■ **Extracted records**
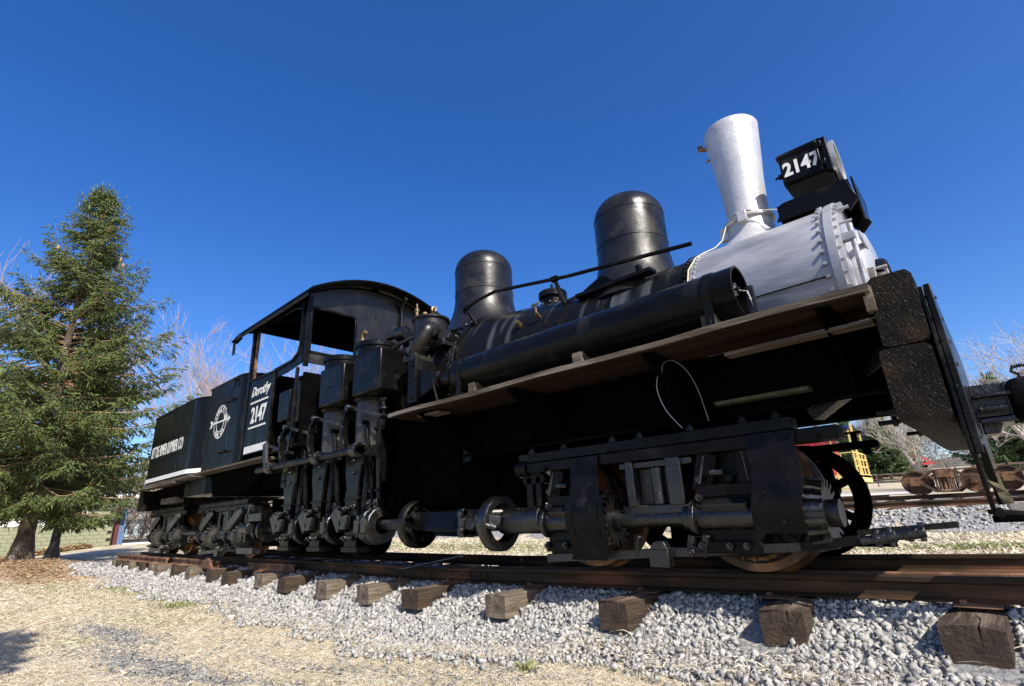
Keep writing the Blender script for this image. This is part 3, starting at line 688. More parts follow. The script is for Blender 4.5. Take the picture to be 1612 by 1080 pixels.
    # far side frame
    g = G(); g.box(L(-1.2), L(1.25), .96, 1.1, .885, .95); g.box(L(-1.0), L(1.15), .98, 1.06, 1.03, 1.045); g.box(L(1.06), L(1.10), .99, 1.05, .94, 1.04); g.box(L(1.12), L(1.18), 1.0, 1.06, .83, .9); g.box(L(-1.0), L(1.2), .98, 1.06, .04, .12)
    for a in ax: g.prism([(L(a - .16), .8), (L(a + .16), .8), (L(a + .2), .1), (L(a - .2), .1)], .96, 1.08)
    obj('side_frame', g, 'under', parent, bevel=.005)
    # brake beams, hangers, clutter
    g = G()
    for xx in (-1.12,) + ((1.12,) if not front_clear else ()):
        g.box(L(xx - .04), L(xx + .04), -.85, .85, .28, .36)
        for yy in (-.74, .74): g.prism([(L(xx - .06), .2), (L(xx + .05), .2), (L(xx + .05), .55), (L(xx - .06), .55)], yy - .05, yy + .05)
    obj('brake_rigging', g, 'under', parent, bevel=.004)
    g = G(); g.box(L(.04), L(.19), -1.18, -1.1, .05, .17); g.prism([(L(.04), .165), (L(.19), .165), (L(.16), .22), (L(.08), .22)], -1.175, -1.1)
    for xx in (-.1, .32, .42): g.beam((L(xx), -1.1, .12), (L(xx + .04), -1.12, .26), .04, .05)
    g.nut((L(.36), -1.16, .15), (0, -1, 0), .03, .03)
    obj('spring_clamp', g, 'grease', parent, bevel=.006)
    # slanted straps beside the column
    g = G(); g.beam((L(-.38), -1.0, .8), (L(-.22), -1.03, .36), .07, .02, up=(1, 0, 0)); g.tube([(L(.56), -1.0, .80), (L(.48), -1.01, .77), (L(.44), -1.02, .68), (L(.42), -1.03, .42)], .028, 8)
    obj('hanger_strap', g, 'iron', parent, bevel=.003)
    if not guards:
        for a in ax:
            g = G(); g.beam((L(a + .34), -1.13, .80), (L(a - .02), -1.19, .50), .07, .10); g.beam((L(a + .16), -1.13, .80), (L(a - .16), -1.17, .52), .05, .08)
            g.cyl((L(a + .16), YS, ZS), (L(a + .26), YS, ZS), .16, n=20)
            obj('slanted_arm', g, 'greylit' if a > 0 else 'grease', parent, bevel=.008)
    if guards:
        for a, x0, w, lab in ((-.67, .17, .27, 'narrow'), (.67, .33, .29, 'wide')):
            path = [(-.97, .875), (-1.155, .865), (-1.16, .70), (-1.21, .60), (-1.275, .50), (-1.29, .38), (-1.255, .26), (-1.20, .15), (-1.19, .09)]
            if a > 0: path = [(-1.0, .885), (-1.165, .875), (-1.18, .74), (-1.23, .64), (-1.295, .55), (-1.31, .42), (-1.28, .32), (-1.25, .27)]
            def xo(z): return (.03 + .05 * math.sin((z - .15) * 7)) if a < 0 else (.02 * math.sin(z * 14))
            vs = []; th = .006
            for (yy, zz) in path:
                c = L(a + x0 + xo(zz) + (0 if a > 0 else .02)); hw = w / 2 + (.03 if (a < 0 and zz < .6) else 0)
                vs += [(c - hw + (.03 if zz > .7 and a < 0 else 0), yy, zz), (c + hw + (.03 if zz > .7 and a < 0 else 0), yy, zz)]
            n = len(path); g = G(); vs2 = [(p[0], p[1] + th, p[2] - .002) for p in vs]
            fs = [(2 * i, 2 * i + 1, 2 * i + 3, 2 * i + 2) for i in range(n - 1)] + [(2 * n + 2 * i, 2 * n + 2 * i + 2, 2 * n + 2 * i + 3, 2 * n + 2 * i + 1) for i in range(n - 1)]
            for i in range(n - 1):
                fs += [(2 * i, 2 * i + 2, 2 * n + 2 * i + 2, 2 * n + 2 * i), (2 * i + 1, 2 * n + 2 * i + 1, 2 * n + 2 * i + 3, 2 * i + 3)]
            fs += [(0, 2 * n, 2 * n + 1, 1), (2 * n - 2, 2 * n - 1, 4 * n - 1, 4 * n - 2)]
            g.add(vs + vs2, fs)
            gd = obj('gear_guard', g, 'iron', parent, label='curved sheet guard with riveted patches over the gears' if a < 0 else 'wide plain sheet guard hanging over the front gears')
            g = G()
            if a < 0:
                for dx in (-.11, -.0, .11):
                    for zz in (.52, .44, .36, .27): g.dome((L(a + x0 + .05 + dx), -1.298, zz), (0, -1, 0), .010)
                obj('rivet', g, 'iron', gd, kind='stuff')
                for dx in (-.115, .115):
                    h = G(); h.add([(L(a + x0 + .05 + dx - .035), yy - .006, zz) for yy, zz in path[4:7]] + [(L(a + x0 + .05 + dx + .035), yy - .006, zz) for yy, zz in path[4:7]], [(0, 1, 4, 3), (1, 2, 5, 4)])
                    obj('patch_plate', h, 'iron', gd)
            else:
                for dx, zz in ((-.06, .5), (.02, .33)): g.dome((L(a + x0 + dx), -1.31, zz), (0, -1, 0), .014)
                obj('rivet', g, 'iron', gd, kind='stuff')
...
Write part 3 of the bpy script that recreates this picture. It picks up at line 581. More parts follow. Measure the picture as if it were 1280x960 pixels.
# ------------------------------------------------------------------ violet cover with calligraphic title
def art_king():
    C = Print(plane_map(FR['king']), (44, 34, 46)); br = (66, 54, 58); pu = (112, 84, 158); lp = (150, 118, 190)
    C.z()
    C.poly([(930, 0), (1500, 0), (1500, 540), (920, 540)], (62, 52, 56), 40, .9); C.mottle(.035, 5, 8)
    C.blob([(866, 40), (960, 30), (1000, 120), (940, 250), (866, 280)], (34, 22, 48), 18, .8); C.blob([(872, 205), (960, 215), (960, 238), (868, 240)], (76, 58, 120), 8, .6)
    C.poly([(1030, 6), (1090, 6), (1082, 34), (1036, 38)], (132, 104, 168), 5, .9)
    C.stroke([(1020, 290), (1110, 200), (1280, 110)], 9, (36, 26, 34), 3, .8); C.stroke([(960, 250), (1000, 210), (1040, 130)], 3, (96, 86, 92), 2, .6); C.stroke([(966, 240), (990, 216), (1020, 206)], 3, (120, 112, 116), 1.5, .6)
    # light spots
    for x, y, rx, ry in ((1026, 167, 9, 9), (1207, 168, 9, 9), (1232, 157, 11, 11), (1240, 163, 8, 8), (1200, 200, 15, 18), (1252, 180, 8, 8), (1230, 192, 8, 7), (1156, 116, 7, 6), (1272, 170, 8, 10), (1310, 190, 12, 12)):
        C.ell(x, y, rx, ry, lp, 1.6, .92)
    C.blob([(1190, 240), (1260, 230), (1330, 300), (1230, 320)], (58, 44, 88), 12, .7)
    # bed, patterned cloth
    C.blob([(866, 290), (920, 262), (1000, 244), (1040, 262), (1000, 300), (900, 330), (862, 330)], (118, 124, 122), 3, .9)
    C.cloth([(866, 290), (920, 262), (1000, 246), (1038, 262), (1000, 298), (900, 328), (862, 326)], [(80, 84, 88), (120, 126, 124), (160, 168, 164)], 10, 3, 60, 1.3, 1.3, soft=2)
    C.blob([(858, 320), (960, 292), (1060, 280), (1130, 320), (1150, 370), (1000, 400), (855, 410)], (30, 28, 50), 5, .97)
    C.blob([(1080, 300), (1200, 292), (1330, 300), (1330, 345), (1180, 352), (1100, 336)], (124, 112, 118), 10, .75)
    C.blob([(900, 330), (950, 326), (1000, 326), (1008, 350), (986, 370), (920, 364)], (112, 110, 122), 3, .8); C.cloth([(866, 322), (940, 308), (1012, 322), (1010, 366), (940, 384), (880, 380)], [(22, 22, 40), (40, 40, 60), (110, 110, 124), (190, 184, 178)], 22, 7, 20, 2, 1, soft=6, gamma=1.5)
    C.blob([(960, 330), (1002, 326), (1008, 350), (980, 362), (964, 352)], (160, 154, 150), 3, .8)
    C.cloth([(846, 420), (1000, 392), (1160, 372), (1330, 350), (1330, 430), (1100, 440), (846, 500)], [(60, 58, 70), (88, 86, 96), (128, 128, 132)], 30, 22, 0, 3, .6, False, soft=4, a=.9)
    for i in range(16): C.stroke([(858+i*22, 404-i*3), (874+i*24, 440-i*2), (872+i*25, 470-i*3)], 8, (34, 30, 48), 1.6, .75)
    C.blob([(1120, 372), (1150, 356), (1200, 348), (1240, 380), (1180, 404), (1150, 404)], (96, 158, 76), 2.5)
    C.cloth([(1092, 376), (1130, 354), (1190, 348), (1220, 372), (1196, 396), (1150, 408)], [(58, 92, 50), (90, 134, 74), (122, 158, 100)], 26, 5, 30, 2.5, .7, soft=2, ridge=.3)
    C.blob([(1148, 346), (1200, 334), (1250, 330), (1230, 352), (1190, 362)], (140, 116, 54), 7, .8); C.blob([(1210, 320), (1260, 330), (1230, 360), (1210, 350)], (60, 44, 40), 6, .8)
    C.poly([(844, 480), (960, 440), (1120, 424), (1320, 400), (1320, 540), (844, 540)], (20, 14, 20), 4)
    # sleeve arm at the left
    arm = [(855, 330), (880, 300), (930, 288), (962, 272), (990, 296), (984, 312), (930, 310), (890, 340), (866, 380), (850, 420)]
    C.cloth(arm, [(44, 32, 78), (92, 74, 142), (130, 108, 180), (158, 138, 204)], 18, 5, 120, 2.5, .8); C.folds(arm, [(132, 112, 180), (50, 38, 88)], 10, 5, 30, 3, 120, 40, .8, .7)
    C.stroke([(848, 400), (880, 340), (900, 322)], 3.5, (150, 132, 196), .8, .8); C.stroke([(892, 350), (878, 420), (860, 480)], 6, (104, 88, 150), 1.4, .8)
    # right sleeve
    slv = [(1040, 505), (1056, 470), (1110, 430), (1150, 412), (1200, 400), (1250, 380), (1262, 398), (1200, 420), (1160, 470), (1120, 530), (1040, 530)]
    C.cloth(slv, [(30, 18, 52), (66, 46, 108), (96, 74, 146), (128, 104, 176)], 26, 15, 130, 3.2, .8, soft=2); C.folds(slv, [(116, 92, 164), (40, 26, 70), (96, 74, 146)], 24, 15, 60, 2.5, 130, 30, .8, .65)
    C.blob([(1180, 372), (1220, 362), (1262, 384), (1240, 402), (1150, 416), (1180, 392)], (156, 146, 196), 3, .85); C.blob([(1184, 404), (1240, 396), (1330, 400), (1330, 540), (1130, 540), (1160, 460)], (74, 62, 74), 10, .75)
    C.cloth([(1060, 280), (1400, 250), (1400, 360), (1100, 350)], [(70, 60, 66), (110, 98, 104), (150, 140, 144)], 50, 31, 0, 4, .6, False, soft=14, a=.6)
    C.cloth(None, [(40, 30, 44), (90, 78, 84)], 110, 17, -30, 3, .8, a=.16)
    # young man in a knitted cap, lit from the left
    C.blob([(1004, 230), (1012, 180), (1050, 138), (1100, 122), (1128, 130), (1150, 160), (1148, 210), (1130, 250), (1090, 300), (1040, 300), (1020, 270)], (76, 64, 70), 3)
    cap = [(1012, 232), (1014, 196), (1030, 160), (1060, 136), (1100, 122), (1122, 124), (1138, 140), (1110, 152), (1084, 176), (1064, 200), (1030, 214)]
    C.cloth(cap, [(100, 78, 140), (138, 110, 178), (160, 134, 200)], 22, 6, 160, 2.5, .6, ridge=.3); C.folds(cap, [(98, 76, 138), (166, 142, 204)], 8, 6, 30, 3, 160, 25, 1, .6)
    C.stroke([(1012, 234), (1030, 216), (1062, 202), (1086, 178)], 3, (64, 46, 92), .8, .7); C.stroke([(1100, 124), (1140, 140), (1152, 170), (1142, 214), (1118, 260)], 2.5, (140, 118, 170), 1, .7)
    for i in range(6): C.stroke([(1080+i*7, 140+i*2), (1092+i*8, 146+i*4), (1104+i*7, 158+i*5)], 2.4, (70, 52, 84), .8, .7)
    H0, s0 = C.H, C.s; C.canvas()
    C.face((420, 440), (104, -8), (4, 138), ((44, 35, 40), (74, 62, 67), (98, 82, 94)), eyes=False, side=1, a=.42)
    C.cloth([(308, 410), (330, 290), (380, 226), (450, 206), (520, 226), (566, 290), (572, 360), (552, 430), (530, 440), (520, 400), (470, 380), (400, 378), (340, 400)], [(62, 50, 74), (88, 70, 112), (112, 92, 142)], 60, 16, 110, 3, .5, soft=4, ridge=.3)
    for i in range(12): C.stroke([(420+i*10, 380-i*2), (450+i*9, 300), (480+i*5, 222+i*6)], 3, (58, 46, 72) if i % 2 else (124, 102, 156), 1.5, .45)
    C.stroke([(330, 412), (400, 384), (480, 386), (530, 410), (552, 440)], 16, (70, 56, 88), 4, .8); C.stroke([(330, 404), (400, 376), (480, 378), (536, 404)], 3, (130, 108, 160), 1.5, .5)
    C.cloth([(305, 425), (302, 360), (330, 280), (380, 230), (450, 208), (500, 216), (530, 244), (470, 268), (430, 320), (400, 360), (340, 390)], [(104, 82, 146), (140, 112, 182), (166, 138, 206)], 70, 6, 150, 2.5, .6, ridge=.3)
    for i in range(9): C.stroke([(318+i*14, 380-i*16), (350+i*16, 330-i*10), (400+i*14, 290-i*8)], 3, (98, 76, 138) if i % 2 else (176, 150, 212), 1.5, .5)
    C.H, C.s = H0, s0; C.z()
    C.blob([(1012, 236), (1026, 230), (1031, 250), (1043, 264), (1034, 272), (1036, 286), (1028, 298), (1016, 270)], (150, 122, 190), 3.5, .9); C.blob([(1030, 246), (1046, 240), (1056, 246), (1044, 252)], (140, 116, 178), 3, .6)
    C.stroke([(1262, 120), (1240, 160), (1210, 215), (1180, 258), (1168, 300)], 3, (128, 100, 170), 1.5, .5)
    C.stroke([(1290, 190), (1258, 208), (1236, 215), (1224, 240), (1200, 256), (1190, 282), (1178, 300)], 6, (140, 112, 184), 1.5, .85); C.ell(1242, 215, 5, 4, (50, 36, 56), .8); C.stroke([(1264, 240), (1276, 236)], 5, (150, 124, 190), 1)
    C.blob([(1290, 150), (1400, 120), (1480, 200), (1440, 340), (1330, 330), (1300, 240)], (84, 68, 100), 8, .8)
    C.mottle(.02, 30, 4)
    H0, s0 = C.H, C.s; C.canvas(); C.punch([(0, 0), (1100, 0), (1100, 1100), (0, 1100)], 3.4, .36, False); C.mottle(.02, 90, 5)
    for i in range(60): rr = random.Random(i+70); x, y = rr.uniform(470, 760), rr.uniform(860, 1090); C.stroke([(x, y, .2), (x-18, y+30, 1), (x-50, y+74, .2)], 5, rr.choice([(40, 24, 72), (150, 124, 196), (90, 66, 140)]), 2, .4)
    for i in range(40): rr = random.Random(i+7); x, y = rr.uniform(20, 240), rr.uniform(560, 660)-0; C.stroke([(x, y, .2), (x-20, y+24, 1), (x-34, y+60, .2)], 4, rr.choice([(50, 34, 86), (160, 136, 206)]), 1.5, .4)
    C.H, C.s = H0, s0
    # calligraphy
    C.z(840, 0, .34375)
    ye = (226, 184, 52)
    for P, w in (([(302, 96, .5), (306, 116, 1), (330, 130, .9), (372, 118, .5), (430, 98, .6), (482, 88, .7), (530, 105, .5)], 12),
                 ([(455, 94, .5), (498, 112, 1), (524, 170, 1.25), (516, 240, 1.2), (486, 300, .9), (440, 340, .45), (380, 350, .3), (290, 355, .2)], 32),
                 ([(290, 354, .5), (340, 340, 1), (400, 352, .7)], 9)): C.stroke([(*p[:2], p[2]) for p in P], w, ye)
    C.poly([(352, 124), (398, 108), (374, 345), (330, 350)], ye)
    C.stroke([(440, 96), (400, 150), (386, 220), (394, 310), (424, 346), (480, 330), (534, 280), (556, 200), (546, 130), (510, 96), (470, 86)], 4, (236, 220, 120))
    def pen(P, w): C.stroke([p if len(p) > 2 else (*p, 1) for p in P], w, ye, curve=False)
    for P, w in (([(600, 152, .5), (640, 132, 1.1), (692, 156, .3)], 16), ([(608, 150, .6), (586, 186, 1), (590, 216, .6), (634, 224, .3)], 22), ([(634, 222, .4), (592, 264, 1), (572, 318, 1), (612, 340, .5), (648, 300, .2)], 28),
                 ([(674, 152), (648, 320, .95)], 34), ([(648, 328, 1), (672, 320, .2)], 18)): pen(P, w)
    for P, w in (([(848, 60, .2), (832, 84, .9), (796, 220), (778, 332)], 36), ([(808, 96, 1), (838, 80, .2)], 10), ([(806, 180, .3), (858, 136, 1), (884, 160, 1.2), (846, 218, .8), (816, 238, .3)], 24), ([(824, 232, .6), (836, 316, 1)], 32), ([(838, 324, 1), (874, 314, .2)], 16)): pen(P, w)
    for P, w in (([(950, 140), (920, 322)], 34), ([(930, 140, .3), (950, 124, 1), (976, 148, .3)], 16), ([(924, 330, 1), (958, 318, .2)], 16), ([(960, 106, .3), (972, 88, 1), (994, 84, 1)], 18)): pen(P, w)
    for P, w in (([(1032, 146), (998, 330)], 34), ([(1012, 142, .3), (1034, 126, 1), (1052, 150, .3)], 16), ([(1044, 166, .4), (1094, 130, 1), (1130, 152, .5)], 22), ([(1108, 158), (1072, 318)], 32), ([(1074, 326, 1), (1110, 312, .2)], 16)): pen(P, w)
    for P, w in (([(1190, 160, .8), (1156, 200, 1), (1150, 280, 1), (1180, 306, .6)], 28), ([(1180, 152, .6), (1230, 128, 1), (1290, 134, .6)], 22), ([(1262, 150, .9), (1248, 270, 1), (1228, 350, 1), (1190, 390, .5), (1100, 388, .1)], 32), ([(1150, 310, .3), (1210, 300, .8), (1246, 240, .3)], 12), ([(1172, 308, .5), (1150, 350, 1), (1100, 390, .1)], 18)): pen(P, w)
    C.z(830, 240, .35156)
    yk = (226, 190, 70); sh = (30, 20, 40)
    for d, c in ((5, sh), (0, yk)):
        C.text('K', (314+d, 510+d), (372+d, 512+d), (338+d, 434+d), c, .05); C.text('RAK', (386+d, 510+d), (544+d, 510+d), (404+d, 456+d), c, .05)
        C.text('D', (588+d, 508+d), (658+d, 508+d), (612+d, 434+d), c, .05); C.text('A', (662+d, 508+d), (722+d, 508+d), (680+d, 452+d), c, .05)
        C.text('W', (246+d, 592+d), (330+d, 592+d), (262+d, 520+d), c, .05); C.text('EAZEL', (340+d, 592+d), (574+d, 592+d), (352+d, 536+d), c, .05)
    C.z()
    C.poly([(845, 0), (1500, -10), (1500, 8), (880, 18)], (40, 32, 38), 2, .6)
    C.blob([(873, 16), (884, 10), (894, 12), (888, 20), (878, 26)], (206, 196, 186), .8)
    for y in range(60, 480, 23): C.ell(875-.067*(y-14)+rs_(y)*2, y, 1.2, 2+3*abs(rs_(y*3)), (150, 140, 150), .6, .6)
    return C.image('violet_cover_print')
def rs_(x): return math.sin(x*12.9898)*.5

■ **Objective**
Quote the listing above, but only from the line that shows "Keep writing the" through the line that shows "for a in ax: g.prism([(L(a".

■ **Answer**
Keep writing the Blender script for this image. This is part 3, starting at line 688. More parts follow. The script is for Blender 4.5. Take the picture to be 1612 by 1080 pixels.
    # far side frame
    g = G(); g.box(L(-1.2), L(1.25), .96, 1.1, .885, .95); g.box(L(-1.0), L(1.15), .98, 1.06, 1.03, 1.045); g.box(L(1.06), L(1.10), .99, 1.05, .94, 1.04); g.box(L(1.12), L(1.18), 1.0, 1.06, .83, .9); g.box(L(-1.0), L(1.2), .98, 1.06, .04, .12)
    for a in ax: g.prism([(L(a - .16), .8), (L(a + .16), .8), (L(a + .2), .1), (L(a - .2), .1)], .96, 1.08)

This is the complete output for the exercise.